▶ _WHAT TO WORK ON_
Hand back each line, unchanged, from the top down to the line where "return tuple(h) +" sits.

▶ _MATERIAL_
★ ★ ★ ★ ★ ★ ★
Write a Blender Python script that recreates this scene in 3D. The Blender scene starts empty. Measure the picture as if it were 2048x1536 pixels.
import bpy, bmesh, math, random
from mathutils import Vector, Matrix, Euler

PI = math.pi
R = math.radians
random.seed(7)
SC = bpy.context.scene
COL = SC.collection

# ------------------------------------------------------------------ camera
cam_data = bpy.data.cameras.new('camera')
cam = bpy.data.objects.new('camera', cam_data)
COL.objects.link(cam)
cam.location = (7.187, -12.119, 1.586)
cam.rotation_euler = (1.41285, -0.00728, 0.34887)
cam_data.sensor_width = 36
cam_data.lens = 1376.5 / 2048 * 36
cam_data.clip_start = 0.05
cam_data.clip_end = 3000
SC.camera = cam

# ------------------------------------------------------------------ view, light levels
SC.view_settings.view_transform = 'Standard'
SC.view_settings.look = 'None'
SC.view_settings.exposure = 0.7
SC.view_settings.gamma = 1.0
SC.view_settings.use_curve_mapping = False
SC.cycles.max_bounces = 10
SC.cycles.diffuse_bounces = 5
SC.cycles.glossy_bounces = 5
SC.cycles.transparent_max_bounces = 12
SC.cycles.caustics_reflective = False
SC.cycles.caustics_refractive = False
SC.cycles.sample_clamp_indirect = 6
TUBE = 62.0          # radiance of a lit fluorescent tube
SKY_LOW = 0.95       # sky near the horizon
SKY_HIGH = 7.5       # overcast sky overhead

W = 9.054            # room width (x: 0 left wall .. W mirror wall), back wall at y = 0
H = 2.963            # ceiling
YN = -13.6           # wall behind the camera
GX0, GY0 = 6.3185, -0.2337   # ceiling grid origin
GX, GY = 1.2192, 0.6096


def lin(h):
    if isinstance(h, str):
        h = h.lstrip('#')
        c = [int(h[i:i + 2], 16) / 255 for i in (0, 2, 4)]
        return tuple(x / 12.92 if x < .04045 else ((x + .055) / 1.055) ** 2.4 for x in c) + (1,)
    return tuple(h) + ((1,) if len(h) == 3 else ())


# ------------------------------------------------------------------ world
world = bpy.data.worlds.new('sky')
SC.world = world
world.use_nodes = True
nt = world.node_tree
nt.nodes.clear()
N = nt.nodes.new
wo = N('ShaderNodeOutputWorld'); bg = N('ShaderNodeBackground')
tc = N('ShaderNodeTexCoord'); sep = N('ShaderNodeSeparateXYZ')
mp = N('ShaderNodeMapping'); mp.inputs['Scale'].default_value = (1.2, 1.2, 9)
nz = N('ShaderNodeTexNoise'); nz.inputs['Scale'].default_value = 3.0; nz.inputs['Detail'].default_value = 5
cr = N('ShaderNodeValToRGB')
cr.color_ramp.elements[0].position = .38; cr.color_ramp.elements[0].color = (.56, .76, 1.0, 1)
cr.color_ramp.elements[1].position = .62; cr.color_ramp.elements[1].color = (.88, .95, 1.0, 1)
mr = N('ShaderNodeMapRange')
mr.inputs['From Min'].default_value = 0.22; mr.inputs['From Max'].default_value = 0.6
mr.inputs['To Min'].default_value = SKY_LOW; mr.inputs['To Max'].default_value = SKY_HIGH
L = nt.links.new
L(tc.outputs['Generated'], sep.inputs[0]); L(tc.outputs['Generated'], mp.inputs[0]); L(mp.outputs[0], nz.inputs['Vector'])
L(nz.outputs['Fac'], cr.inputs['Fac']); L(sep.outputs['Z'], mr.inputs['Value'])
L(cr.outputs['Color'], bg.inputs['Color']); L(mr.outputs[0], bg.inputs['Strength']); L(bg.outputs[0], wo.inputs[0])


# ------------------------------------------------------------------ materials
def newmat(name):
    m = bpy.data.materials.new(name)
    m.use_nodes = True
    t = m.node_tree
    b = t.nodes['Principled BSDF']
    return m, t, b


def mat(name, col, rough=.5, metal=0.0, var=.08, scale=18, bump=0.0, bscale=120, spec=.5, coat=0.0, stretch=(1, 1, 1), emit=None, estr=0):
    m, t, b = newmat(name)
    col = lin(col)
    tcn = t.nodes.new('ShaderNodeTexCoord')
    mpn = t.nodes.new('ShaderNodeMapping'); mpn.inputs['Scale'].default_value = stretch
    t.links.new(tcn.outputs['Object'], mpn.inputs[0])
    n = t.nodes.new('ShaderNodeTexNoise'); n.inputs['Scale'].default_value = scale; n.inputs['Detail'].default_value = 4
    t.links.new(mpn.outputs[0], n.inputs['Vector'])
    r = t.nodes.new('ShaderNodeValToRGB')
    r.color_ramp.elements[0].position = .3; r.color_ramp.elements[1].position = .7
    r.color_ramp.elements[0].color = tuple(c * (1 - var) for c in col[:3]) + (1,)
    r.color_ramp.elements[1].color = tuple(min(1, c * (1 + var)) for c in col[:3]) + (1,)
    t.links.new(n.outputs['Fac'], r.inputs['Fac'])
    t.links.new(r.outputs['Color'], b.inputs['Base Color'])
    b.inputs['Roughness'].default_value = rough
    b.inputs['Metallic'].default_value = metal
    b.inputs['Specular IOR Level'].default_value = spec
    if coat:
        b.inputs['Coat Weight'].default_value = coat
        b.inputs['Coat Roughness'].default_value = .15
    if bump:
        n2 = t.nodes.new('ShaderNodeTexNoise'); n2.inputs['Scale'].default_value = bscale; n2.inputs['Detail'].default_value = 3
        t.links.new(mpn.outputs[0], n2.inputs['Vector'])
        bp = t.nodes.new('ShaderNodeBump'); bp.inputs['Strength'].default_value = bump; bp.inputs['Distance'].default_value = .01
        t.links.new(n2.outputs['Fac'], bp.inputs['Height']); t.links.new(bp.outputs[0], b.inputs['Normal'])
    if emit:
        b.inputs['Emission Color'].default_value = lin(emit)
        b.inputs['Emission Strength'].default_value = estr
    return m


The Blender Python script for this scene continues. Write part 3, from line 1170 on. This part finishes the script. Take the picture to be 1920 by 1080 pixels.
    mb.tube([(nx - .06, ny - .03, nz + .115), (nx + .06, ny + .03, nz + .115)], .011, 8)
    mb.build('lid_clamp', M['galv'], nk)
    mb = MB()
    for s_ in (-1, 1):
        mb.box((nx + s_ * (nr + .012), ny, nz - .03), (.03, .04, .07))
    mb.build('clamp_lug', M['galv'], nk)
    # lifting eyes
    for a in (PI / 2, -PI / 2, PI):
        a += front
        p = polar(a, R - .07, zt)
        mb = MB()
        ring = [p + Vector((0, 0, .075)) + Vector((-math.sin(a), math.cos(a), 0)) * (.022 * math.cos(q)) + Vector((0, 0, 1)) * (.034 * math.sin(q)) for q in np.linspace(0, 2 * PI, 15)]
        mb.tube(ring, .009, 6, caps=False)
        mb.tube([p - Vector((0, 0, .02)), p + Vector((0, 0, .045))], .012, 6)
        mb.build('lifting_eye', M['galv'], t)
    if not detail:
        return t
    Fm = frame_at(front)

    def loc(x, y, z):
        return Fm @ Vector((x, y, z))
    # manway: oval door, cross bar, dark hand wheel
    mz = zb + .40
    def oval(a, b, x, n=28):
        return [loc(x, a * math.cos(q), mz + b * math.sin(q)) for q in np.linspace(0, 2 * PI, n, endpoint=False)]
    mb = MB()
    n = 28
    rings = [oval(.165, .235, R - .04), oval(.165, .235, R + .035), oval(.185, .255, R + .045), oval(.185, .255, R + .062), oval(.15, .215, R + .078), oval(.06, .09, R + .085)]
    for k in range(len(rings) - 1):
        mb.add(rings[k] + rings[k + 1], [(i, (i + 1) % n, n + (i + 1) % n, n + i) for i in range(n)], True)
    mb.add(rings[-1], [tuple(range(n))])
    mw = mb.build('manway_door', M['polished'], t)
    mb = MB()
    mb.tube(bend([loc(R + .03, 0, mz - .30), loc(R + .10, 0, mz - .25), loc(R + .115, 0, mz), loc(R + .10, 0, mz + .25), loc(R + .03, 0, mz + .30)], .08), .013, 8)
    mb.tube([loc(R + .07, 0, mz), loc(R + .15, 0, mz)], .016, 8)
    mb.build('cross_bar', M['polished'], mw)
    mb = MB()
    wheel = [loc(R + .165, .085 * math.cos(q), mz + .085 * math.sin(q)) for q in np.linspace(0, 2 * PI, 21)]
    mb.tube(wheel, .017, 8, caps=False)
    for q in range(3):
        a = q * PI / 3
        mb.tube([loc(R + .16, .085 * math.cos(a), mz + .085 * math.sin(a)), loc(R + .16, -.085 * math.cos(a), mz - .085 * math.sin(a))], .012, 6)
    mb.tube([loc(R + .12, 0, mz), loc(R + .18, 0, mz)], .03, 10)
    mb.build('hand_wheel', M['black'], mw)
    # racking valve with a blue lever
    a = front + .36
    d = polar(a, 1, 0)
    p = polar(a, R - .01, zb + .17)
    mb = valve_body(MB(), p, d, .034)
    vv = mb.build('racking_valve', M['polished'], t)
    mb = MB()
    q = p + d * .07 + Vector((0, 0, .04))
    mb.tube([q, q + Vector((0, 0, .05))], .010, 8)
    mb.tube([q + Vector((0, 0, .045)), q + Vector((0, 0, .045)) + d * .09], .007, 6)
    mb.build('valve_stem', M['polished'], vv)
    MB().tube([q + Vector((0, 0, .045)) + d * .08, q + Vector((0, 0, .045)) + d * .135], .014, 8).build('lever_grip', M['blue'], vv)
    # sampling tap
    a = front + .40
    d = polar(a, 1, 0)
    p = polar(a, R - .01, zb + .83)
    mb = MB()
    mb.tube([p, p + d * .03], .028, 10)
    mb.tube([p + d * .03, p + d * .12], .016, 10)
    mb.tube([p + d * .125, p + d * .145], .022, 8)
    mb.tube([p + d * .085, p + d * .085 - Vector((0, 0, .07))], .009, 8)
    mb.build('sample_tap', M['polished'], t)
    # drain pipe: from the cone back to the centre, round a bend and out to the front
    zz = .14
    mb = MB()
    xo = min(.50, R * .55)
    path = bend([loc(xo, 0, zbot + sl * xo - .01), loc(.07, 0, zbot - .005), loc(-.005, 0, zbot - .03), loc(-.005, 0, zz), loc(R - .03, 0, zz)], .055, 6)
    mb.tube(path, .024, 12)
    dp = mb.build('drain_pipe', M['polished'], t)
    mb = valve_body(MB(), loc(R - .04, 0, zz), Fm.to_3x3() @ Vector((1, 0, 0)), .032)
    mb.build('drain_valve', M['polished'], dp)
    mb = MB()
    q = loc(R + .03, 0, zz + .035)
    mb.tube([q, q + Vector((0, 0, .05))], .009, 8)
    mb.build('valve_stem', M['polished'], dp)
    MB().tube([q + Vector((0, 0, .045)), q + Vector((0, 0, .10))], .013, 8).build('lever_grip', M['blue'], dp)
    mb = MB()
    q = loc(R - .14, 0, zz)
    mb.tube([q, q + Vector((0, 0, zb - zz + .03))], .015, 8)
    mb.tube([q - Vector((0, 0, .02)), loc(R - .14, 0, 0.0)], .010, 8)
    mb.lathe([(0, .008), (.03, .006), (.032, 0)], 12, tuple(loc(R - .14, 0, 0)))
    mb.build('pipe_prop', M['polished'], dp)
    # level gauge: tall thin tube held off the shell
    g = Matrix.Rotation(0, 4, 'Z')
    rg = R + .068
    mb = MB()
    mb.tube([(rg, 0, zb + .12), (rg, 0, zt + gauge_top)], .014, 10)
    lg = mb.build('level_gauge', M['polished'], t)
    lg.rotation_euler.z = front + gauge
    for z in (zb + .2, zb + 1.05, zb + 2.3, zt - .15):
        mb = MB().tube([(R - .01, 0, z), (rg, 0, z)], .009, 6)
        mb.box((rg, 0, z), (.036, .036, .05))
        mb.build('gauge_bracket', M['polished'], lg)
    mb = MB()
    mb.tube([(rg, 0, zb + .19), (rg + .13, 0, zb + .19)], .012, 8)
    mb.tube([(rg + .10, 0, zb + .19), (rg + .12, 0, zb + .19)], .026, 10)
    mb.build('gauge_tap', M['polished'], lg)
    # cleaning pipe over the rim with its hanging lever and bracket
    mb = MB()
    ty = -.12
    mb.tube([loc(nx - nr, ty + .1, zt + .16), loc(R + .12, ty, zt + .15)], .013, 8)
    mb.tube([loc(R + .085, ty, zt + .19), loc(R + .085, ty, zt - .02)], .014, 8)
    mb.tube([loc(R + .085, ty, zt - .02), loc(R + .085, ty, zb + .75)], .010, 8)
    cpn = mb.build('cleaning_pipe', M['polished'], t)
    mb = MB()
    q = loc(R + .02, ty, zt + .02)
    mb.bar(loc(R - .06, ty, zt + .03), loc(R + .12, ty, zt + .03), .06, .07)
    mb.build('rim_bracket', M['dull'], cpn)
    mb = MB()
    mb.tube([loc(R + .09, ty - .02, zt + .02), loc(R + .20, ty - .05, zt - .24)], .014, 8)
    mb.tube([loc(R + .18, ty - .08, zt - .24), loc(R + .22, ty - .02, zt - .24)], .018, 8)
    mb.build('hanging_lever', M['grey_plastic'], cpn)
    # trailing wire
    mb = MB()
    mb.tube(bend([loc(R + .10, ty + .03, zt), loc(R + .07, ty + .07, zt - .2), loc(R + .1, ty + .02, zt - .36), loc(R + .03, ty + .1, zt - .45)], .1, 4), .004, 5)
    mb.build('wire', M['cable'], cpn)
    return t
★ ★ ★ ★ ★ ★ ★
▶ _FULL ANSWER_
Write a Blender Python script that recreates this scene in 3D. The Blender scene starts empty. Measure the picture as if it were 2048x1536 pixels.
import bpy, bmesh, math, random
from mathutils import Vector, Matrix, Euler

PI = math.pi
R = math.radians
random.seed(7)
SC = bpy.context.scene
COL = SC.collection

# ------------------------------------------------------------------ camera
cam_data = bpy.data.cameras.new('camera')
cam = bpy.data.objects.new('camera', cam_data)
COL.objects.link(cam)
cam.location = (7.187, -12.119, 1.586)
cam.rotation_euler = (1.41285, -0.00728, 0.34887)
cam_data.sensor_width = 36
cam_data.lens = 1376.5 / 2048 * 36
cam_data.clip_start = 0.05
cam_data.clip_end = 3000
SC.camera = cam

# ------------------------------------------------------------------ view, light levels
SC.view_settings.view_transform = 'Standard'
SC.view_settings.look = 'None'
SC.view_settings.exposure = 0.7
SC.view_settings.gamma = 1.0
SC.view_settings.use_curve_mapping = False
SC.cycles.max_bounces = 10
SC.cycles.diffuse_bounces = 5
SC.cycles.glossy_bounces = 5
SC.cycles.transparent_max_bounces = 12
SC.cycles.caustics_reflective = False
SC.cycles.caustics_refractive = False
SC.cycles.sample_clamp_indirect = 6
TUBE = 62.0          # radiance of a lit fluorescent tube
SKY_LOW = 0.95       # sky near the horizon
SKY_HIGH = 7.5       # overcast sky overhead

W = 9.054            # room width (x: 0 left wall .. W mirror wall), back wall at y = 0
H = 2.963            # ceiling
YN = -13.6           # wall behind the camera
GX0, GY0 = 6.3185, -0.2337   # ceiling grid origin
GX, GY = 1.2192, 0.6096


def lin(h):
    if isinstance(h, str):
        h = h.lstrip('#')
        c = [int(h[i:i + 2], 16) / 255 for i in (0, 2, 4)]
        return tuple(x / 12.92 if x < .04045 else ((x + .055) / 1.055) ** 2.4 for x in c) + (1,)
    return tuple(h) + ((1,) if len(h) == 3 else ())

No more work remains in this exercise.